(Given task) Sort through the entries below and pull out lines containing the word "More".

-- Start of Recorded data --

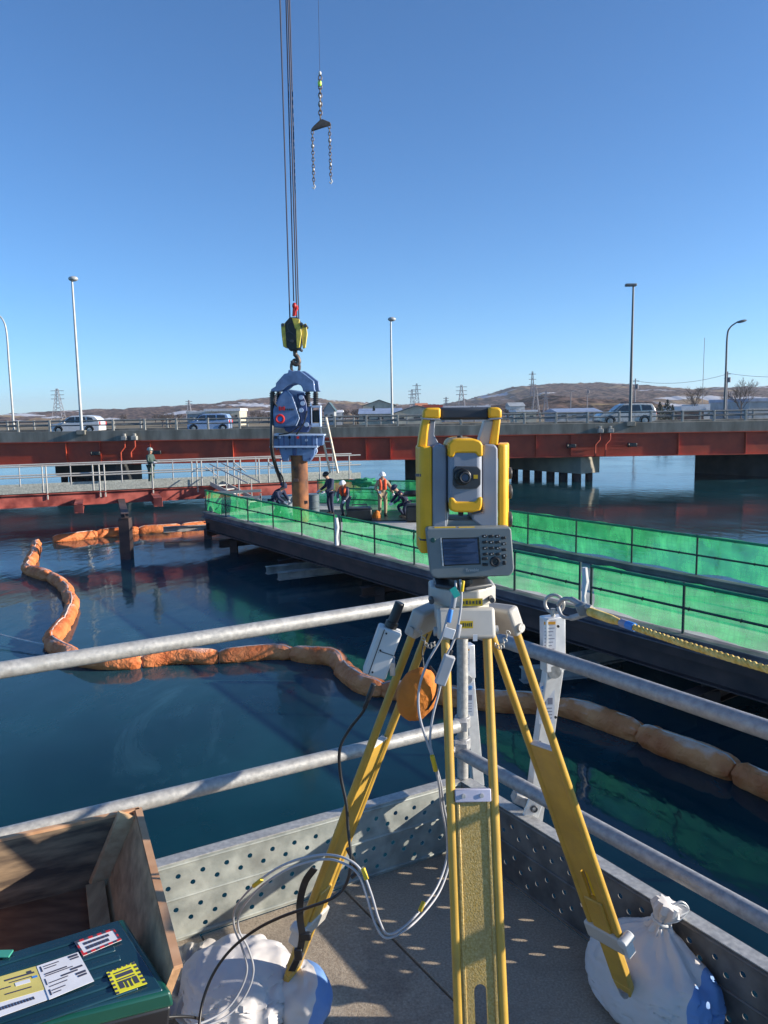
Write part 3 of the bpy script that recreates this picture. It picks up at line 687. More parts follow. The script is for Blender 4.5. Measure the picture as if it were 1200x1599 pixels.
person('worker in white helmet and red life vest bending beside the dark-jacketed one', aty(540, 800, 32.2).xy.to_3d()+Z*DK, R(-25), GRYC, GRYC, HELM,
       dict(pel=(0, .1, .80), lh=(-.1, .08, .76), rh=(.1, .08, .76), spi=(0, .0, .98), che=(0, -.1, 1.16), nec=(0, -.16, 1.27), jaw=(0, -.2, 1.33), hea=(0, -.22, 1.42), nos=(0, -.32, 1.36),
            ls=(-.18, -.1, 1.2), rs=(.18, -.1, 1.2), le=(-.26, -.2, .95), re=(.26, -.2, .95), lw=(-.14, -.4, .8), rw=(.2, -.42, .74), lk=(-.13, -.12, .43), rk=(.14, -.12, .43)), 1.0, VEST)
person('worker in khaki suit with orange life vest and white helmet standing at right', aty(598, 805, 32.0).xy.to_3d()+Z*DK, R(12), KHAC, KHAC, HELM,
       dict(le=(-.30, -.04, 1.16), lw=(-.2, -.26, 1.05), re=(.34, -.05, 1.18), rw=(.42, -.12, .95), hea=(0, -.04, 1.68), jaw=(0, -.05, 1.57)), 1.04, VEST)

def drum(u, v, y, m, label):
    q = aty(u, v, y); o = thing('drum', (q.x, q.y, DK), label, 'drum')
    B().cyl((q.x, q.y, DK), (q.x, q.y, DK+.85), .28, 20).build('shell', m, o, bevel=.02)
    for z in (.02, .28, .56, .84): B().ring((q.x, q.y, DK+z), Z, .285, .018, 24, 6).build('hoop', m, o)
drum(449, 788, 32.8, M('drum grey', (.20, .25, .28), .6), 'grey drum left of the rusty pile')
drum(489, 788, 33.4, M('drum blue grey', (.10, .14, .17), .6), 'dark drum right of the rusty pile')
person('worker in dark overalls crouching at the black machine, next to the instrument', aty(632, 800, 31.6).xy.to_3d()+Z*DK, R(-70), NAVYC, NAVYC, NAVYC,
       dict(pel=(0, .12, .62), spi=(0, -.02, .80), che=(0, -.17, .96), nec=(0, -.28, 1.06), jaw=(0, -.35, 1.10), hea=(0, -.40, 1.20), nos=(0, -.50, 1.13),
            ls=(-.18, -.2, .98), rs=(.18, -.2, .98), le=(-.25, -.34, .76), re=(.25, -.34, .76), lw=(-.15, -.52, .62), rw=(.15, -.52, .62),
            lh=(-.1, .1, .58), lk=(-.18, -.24, .44), rh=(.1, .1, .58), rk=(.18, -.1, .36)), 1.05)
# black gear on the deck behind the workers
def gear(u, v, y, w_, h_, label):
    q = aty(u, v, y); base = V((q.x, q.y, DK))
    o = thing('equipment_case', base, label, 'equipment')
    B().box(base+V((0, 0, h_*.42)), (w_, .6, h_*.8)).build('housing', BLK, o, bevel=.06)
    B().box(base+V((0, 0, h_*.87)), (w_*.9, .55, h_*.1)).build('lid', DGR, o, bevel=.02)
    B().tube([base+V((-w_*.3, 0, h_*.9)), base+V((-w_*.3, 0, h_*1.08)), base+V((w_*.3, 0, h_*1.08)), base+V((w_*.3, 0, h_*.9))], .025, 8).build('handle', DGR, o)
gear(562, 800, 31.0, 1.0, .6, 'black equipment case on deck between the two helmeted workers')
gear(650, 800, 30.4, .8, .8, 'black machine on deck partly hidden by the survey instrument')
ob_ = B().ell(aty(588, 806, 31.4), (.17, .12, .27), 18, 12, Matrix.Rotation(R(15), 3, 'Y'), lambda a: 1+.25*noise.noise(a*2.5)-.15*a.z).build('orange_bag', ORG, loc=aty(588, 806, 31.4)); tag(ob_, 'small orange bag hanging at the khaki worker', 'bag')
hc = aty(645, 775, 31.0); hb = B()
for k in range(4): hb.ring((hc.x, hc.y, DK+1.0+.04*k), (0, .2, 1), .38-.02*k, .035, 24, 6)
tag(hb.build('hose_coil', BLK, loc=(hc.x, hc.y, DK+1.0)), 'black hose coil lying on the black machine', 'hose')
gt = thing('tarpaulin', aty(575, 745, 36).xy.to_3d()+Z*DK, 'green tarpaulin bundle at the far netted railing', 'tarpaulin')
tb = aty(570, 756, 36.0); B().ell((tb.x, tb.y, DK+1.1), (.6, .35, .2), 24, 14, None, lambda a: 1+.45*noise.noise(a*3)).build('bundle', GRNH, gt)

# ------------------------------------------------------------------ red gangway at left
GA, GB = V((-24, 32.0, 0)), V((-1.2, 40.3, 0)); gd = (GB-GA).normalized(); ge = V((-gd.y, gd.x, 0))
gw = thing('gangway', (GA.x, GA.y, 1.65-3.3), 'red steel gangway with galvanised handrails leading in from the left', 'gangway')
GL = (GB-GA).length; gz = 1.65-3.25
B().prism([(0, 0), (GL, 0), (GL, 1.5), (0, 1.5)], GA+Z*(gz-.03), gd, ge, Z, .06).build('deck', DECKM, gw)
for off in (.05, 1.45):
    B().ibeam(GA+ge*off+Z*(gz-.45), GB+ge*off+Z*(gz-.45), .3, .6, .03).build('main_beam', REDD, gw, smooth=False)
for off, nm in ((-.03, 'n'), (1.53, 'f')):
    B().bar(GA+ge*off+Z*(gz+.05), GB+ge*off+Z*(gz+.05), .03, .32).build('toe_board', BOARD, gw)
    for hh in (1.12, .62): B().tube([GA+ge*off+Z*(gz+hh), GB+ge*off+Z*(gz+hh)], .035, 8).build('handrail', GALV, gw)
for u in (-60, 66, 72, 145, 155, 163, 238, 300, 308, 315, 356, 366, 376, 405, 420, 440, 500, 546):
    # on the near rail line
    d = ray(u, 740); t = (ge.dot(GA)-.03)/ge.dot(d); q = d*t
    zb_ = gz-.42 if u in (72, 155, 163, 238, 308, 366) else gz-.1
    B().tube([(q.x, q.y, zb_), (q.x, q.y, gz+1.15)], .035, 8).build('handrail_post', GALV, gw)
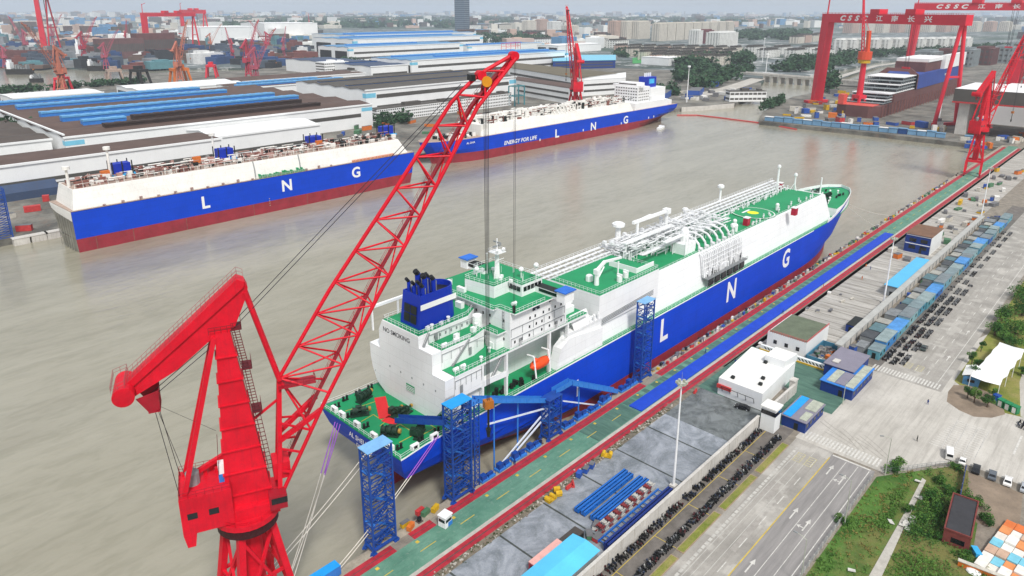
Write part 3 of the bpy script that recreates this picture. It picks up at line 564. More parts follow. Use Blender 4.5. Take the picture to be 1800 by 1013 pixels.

-- End of Recorded data --

(Answer)
Write part 3 of the bpy script that recreates this picture. It picks up at line 687. More parts follow. The script is for Blender 4.5. Measure the picture as if it were 1200x1599 pixels.
Write part 3 of the bpy script that recreates this picture. It picks up at line 564. More parts follow. Use Blender 4.5. Take the picture to be 1800 by 1013 pixels.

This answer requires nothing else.